_Work required:_ All of the material should be reproduced exactly, with pictures left out.

#### Dataset excerpt ####

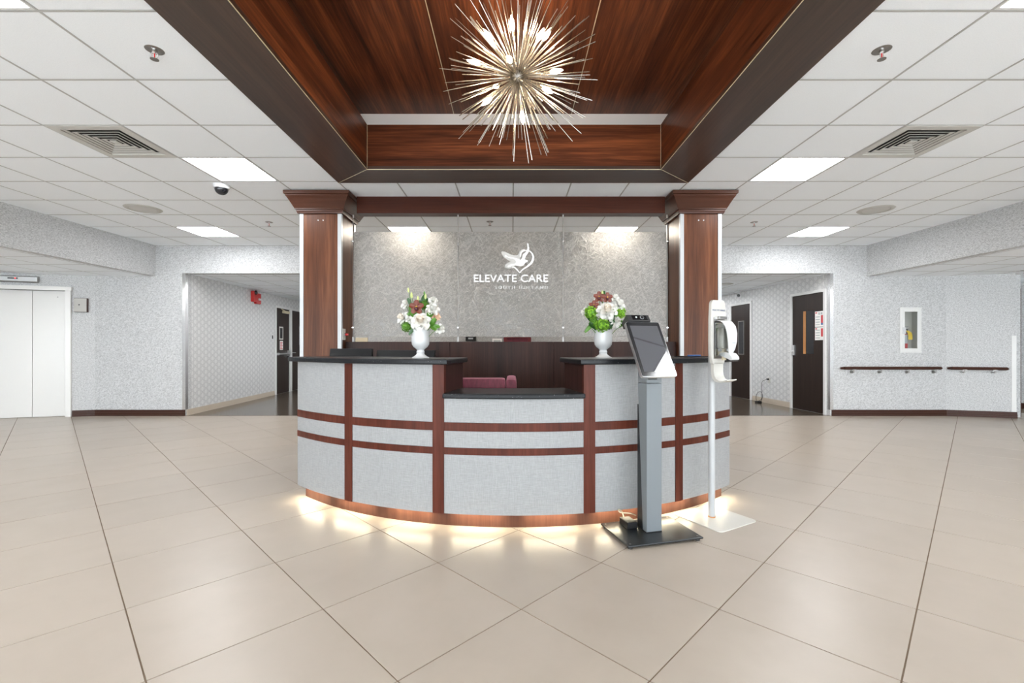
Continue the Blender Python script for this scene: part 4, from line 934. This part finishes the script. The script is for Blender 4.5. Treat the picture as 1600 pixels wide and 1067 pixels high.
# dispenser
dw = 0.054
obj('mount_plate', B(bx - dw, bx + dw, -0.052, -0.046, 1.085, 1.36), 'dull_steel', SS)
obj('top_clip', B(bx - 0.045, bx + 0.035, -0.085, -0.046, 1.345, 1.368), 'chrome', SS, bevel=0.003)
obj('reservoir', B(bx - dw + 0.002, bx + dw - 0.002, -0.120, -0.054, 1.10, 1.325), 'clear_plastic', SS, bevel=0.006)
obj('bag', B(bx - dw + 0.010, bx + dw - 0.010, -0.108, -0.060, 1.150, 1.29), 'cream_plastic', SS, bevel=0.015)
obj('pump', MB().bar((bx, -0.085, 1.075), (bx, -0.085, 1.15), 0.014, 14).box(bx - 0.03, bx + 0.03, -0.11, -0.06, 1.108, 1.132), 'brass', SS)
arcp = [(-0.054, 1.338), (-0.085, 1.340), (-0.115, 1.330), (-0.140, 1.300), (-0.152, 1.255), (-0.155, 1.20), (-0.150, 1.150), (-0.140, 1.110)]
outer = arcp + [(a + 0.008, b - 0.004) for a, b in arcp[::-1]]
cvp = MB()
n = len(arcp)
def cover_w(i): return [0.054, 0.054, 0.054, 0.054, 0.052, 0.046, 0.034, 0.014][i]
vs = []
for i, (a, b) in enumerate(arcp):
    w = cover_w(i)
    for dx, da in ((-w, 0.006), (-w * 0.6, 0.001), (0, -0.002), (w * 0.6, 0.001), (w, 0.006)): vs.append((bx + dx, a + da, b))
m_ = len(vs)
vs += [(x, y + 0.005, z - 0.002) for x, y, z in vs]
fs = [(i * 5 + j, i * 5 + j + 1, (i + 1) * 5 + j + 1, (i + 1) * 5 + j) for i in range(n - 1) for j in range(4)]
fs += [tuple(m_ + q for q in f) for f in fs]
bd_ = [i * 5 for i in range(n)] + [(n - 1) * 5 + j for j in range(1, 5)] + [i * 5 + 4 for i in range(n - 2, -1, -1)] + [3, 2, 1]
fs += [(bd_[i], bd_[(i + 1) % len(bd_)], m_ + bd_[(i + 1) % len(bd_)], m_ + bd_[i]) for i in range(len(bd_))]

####

_Exercise output:_
Continue the Blender Python script for this scene: part 4, from line 934. This part finishes the script. The script is for Blender 4.5. Treat the picture as 1600 pixels wide and 1067 pixels high.
# dispenser
dw = 0.054
obj('mount_plate', B(bx - dw, bx + dw, -0.052, -0.046, 1.085, 1.36), 'dull_steel', SS)
obj('top_clip', B(bx - 0.045, bx + 0.035, -0.085, -0.046, 1.345, 1.368), 'chrome', SS, bevel=0.003)
obj('reservoir', B(bx - dw + 0.002, bx + dw - 0.002, -0.120, -0.054, 1.10, 1.325), 'clear_plastic', SS, bevel=0.006)
obj('bag', B(bx - dw + 0.010, bx + dw - 0.010, -0.108, -0.060, 1.150, 1.29), 'cream_plastic', SS, bevel=0.015)
obj('pump', MB().bar((bx, -0.085, 1.075), (bx, -0.085, 1.15), 0.014, 14).box(bx - 0.03, bx + 0.03, -0.11, -0.06, 1.108, 1.132), 'brass', SS)
arcp = [(-0.054, 1.338), (-0.085, 1.340), (-0.115, 1.330), (-0.140, 1.300), (-0.152, 1.255), (-0.155, 1.20), (-0.150, 1.150), (-0.140, 1.110)]
outer = arcp + [(a + 0.008, b - 0.004) for a, b in arcp[::-1]]
cvp = MB()
n = len(arcp)
def cover_w(i): return [0.054, 0.054, 0.054, 0.054, 0.052, 0.046, 0.034, 0.014][i]
vs = []
for i, (a, b) in enumerate(arcp):
    w = cover_w(i)
    for dx, da in ((-w, 0.006), (-w * 0.6, 0.001), (0, -0.002), (w * 0.6, 0.001), (w, 0.006)): vs.append((bx + dx, a + da, b))
m_ = len(vs)
vs += [(x, y + 0.005, z - 0.002) for x, y, z in vs]
fs = [(i * 5 + j, i * 5 + j + 1, (i + 1) * 5 + j + 1, (i + 1) * 5 + j) for i in range(n - 1) for j in range(4)]
fs += [tuple(m_ + q for q in f) for f in fs]
bd_ = [i * 5 for i in range(n)] + [(n - 1) * 5 + j for j in range(1, 5)] + [i * 5 + 4 for i in range(n - 2, -1, -1)] + [3, 2, 1]
fs += [(bd_[i], bd_[(i + 1) % len(bd_)], m_ + bd_[(i + 1) % len(bd_)], m_ + bd_[i]) for i in range(len(bd_))]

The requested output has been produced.